New Idaho Murders Doc Theorizes Bryan Kohberger's Possible Defense (& It's Troubling)

With the impending trial of Bryan Kohberger as a suspect in the tragic deaths of four University of Idaho students, a new documentary proposes a theory on how Kohberger's attorney team could try to defend him in court.

The former teaching assistant at Washington State University was arrested on December 30 for the murders of Ethan Chapin, Kaylee Goncalves, Xana Kernodle, and Madison Mogen in their shared off-campus Moscow, Idaho home. After he was taken into custody, Kohberger was charged with four counts of murder in the first degree and one count of felony burglary for his suspected break-in.  His case is expected to be tried in Idaho, where if he's found guilty of even one first-degree murder charge then he would be sentenced to either life in prison or the death penalty, according to Idaho state law.

In preparation for his preliminary hearing in June, the prosecution has submitted over 1,800 photos and 995 pages of documents as evidence against Kohberger, per court documents obtained by Inside Edition. With this kind of evidence, many wonder how Kohberger's attorneys will try to argue against the prosecution. Well, Investigation Discovery's new documentary on this tragic case is guessing what legal tactics the defense may wield.

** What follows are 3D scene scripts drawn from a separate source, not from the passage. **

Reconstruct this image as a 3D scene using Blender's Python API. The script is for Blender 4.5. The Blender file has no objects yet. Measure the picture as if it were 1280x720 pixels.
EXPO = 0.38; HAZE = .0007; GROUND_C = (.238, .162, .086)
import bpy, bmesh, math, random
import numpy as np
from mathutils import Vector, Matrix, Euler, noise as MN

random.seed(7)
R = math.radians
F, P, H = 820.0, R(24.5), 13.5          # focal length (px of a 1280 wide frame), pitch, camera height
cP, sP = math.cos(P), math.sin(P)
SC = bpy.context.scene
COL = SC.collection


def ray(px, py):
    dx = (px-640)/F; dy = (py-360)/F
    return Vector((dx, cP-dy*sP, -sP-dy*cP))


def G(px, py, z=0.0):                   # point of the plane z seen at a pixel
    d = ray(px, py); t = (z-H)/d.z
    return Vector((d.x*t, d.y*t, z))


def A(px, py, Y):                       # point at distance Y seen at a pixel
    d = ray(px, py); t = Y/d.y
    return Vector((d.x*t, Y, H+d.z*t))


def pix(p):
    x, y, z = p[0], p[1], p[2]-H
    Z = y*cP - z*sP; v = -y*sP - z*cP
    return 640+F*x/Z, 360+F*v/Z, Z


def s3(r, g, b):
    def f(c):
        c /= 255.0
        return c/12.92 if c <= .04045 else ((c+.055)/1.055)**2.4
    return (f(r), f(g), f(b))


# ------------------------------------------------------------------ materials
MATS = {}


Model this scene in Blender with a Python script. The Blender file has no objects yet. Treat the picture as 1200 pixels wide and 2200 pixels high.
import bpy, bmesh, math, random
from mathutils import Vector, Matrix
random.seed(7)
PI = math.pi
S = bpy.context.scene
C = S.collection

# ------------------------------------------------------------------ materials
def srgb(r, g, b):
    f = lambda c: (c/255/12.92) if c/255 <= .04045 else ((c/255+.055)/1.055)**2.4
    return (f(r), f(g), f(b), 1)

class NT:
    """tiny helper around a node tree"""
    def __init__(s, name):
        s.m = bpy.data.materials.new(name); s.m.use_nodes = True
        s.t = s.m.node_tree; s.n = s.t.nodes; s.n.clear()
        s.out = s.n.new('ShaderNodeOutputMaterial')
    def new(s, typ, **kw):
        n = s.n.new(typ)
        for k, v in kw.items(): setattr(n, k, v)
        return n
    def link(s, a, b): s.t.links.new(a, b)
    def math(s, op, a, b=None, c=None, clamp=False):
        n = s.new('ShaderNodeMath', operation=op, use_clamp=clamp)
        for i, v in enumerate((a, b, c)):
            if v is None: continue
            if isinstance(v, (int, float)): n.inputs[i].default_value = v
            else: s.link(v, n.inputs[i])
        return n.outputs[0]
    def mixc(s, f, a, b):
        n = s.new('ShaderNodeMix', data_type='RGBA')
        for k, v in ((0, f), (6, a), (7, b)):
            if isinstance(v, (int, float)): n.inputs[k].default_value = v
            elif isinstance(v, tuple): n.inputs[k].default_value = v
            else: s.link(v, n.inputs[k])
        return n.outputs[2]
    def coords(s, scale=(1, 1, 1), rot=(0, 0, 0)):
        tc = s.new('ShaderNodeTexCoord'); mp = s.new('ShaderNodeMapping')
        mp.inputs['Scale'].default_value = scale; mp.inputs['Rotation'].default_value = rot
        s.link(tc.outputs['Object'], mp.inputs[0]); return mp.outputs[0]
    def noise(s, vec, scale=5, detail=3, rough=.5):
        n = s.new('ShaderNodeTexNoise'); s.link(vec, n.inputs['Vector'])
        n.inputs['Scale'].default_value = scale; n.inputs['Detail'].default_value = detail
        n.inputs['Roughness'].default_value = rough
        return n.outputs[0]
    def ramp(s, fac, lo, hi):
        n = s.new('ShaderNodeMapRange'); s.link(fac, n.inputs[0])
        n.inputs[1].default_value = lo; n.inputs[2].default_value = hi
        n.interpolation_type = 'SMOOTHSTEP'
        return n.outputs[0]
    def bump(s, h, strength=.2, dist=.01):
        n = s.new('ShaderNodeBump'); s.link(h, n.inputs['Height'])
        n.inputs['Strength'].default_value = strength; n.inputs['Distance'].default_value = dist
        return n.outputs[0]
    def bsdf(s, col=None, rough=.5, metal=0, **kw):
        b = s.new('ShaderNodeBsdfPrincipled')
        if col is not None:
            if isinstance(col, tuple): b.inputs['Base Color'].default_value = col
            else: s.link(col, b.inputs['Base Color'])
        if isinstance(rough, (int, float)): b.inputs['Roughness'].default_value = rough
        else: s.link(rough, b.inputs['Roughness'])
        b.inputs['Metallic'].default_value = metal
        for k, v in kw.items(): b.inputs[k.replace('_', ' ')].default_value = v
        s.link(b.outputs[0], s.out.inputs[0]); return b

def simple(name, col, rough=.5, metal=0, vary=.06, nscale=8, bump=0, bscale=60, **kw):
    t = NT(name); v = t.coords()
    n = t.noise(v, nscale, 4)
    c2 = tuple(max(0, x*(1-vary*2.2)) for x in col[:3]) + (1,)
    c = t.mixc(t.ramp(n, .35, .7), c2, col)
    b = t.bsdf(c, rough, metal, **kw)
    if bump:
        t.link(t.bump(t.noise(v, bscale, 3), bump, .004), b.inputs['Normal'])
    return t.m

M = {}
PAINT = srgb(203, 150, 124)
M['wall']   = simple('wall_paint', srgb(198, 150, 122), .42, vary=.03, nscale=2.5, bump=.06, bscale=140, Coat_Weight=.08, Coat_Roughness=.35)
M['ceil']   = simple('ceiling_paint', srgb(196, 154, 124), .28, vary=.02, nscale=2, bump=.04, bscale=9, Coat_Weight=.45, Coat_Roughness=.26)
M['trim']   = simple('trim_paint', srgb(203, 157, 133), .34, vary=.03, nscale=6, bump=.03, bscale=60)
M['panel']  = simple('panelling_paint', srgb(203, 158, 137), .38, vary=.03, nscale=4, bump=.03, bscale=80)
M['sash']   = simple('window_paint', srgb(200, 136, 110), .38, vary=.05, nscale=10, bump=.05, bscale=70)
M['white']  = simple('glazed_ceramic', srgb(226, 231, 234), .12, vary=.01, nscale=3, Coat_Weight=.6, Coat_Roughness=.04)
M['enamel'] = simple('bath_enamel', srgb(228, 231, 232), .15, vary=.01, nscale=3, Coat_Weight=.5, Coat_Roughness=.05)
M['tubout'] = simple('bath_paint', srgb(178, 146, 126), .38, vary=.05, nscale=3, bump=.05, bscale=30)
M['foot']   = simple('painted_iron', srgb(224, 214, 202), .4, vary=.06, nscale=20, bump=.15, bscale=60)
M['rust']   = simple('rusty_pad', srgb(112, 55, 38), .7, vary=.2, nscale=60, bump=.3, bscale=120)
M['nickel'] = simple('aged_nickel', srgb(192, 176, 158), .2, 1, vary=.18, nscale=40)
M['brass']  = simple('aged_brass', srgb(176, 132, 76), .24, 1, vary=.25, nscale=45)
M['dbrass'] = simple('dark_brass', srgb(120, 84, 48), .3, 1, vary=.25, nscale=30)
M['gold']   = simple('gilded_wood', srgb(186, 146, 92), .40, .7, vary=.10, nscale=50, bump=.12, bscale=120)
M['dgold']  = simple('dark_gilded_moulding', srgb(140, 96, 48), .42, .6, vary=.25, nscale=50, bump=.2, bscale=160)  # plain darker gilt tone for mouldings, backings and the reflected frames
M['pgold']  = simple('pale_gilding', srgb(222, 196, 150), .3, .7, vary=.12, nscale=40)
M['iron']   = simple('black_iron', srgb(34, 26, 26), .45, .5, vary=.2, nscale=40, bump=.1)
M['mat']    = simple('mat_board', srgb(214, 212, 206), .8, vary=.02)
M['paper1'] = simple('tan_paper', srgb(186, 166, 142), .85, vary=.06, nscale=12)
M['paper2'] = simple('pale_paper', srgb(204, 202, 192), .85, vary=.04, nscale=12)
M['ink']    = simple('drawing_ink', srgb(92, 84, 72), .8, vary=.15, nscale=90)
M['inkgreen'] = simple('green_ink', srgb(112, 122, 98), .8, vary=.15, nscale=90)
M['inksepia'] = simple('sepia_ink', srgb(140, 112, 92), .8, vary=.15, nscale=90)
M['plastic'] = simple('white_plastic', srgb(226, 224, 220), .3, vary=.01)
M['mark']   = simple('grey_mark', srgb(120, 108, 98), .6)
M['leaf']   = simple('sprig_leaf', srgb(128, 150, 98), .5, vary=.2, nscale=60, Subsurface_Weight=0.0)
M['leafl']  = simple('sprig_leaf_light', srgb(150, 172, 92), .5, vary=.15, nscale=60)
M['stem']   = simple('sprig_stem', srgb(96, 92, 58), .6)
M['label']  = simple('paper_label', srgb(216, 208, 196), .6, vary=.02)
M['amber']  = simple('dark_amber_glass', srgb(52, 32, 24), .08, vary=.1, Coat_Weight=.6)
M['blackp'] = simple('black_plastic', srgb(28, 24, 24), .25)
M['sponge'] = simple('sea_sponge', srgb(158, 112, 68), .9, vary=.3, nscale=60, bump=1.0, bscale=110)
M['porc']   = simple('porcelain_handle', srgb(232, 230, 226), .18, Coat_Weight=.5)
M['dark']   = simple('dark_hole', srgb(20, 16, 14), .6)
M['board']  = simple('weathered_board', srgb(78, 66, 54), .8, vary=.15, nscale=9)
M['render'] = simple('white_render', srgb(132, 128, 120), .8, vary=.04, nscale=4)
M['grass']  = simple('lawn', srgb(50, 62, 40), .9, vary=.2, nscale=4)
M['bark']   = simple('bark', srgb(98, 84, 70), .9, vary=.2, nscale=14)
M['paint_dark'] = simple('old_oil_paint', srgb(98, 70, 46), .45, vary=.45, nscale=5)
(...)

Prosecutor predicts Bryan Kohberger's defense will emphasize 'reasonable doubt'

Since his arrest, Bryan Kohberger has been the prime suspect in the search for who killed Ethan Chapin, Kaylee Goncalves, Xana Kernodle, and Madison Mogen. When this case is eventually brought in front of a judge, the prosecution must prove beyond a reasonable doubt that Kohberger was the perpetrator. But the new Investigation Discovery documentary which premiered on March 12 titled, "The Idaho College Murders," posits that Kohberger's defense will use the prosecution's burden of proof against them. According to Fox 13, Kohberger's lawyer is public defense attorney Anne Taylor, who also previously represented two of the victims' parents.

Former New York City homicide prosecutor, Anna-Sigga Nicolazzi, explains in the documentary how the murder scene's reputation could be utilized by the defense. "That is a home that is known as THE house if you want a good party for years," Nicolazzi noted. "So there are people in and out. How do you know without any reasonable doubt that it's HIM in that house?"

In short, the defense team's goal is to cast any sort of doubt on the idea that Kohberger was the only one who could have committed these crimes. That way, if even one jury member finds this to be a compelling argument and continuously votes that Kohberger is not guilty, then the trial could result in a hung jury, prompting a mistrial.